__Source data__.

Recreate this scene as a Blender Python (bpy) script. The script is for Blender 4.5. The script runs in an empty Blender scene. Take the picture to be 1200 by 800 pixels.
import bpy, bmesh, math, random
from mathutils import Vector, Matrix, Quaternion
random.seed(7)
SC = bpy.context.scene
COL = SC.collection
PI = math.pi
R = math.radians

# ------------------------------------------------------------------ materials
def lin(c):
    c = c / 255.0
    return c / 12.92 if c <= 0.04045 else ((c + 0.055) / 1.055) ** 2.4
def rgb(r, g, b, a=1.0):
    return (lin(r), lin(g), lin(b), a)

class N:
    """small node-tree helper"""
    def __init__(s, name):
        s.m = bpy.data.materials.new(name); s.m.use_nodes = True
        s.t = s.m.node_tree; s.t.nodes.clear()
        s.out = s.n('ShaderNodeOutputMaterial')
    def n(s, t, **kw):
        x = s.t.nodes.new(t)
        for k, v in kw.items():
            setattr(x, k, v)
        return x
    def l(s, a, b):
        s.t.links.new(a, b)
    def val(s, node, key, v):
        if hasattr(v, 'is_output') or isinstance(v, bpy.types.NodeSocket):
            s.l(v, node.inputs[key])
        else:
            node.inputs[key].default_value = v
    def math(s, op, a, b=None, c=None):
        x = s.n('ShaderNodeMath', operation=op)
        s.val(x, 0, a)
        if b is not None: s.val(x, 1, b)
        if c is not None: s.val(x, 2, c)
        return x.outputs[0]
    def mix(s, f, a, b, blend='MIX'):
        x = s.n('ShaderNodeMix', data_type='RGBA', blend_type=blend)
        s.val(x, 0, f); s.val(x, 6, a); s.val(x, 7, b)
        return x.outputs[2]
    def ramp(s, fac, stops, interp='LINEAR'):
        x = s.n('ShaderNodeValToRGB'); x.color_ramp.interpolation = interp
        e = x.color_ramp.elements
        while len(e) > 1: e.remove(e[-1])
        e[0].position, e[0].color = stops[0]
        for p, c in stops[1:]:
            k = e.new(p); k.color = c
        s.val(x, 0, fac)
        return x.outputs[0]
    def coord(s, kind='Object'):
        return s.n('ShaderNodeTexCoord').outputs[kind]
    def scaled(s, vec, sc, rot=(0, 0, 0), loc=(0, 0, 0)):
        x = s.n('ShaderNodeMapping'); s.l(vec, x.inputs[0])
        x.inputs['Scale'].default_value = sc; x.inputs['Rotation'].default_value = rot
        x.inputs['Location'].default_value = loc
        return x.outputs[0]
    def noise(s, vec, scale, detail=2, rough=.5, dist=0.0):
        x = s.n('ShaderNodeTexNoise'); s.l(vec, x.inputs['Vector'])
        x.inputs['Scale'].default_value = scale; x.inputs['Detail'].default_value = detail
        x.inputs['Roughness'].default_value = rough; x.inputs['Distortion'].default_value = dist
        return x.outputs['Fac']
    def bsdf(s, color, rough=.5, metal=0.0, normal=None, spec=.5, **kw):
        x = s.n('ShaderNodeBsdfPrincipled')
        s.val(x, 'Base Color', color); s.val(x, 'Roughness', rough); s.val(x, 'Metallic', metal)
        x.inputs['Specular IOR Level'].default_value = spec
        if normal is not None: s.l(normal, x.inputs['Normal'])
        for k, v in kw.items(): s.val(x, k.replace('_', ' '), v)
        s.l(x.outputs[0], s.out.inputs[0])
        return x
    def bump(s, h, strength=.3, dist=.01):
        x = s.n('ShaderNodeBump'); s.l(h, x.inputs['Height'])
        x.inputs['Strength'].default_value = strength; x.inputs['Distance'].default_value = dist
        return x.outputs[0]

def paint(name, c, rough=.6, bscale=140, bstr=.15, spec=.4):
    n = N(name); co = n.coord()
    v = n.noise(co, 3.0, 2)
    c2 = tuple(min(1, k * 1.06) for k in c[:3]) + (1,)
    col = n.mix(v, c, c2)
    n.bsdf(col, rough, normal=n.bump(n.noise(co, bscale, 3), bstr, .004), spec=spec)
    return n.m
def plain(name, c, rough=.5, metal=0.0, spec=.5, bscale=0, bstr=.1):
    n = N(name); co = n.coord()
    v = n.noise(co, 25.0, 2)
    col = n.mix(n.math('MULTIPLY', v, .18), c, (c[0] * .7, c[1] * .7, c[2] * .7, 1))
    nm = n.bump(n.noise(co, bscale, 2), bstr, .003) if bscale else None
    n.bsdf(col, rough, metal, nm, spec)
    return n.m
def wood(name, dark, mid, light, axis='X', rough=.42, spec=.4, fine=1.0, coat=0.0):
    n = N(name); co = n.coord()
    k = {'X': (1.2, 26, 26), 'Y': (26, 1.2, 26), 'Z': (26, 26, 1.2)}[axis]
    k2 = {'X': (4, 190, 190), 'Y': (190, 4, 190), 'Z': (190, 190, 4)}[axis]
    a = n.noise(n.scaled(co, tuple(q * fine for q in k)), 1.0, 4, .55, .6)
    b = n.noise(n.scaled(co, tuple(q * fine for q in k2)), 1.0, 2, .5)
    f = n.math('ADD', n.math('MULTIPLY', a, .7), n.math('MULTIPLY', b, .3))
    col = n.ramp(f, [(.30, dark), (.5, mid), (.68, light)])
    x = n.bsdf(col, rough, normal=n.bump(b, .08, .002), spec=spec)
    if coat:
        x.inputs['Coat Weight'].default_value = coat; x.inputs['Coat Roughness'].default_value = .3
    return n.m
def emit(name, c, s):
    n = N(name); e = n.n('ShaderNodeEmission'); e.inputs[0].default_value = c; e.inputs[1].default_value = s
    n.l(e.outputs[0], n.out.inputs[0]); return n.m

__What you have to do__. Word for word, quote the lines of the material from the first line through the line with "return (lin(r), lin(g), lin(b), a)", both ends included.

__Full answer__.
Recreate this scene as a Blender Python (bpy) script. The script is for Blender 4.5. The script runs in an empty Blender scene. Take the picture to be 1200 by 800 pixels.
import bpy, bmesh, math, random
from mathutils import Vector, Matrix, Quaternion
random.seed(7)
SC = bpy.context.scene
COL = SC.collection
PI = math.pi
R = math.radians

# ------------------------------------------------------------------ materials
def lin(c):
    c = c / 255.0
    return c / 12.92 if c <= 0.04045 else ((c + 0.055) / 1.055) ** 2.4
def rgb(r, g, b, a=1.0):
    return (lin(r), lin(g), lin(b), a)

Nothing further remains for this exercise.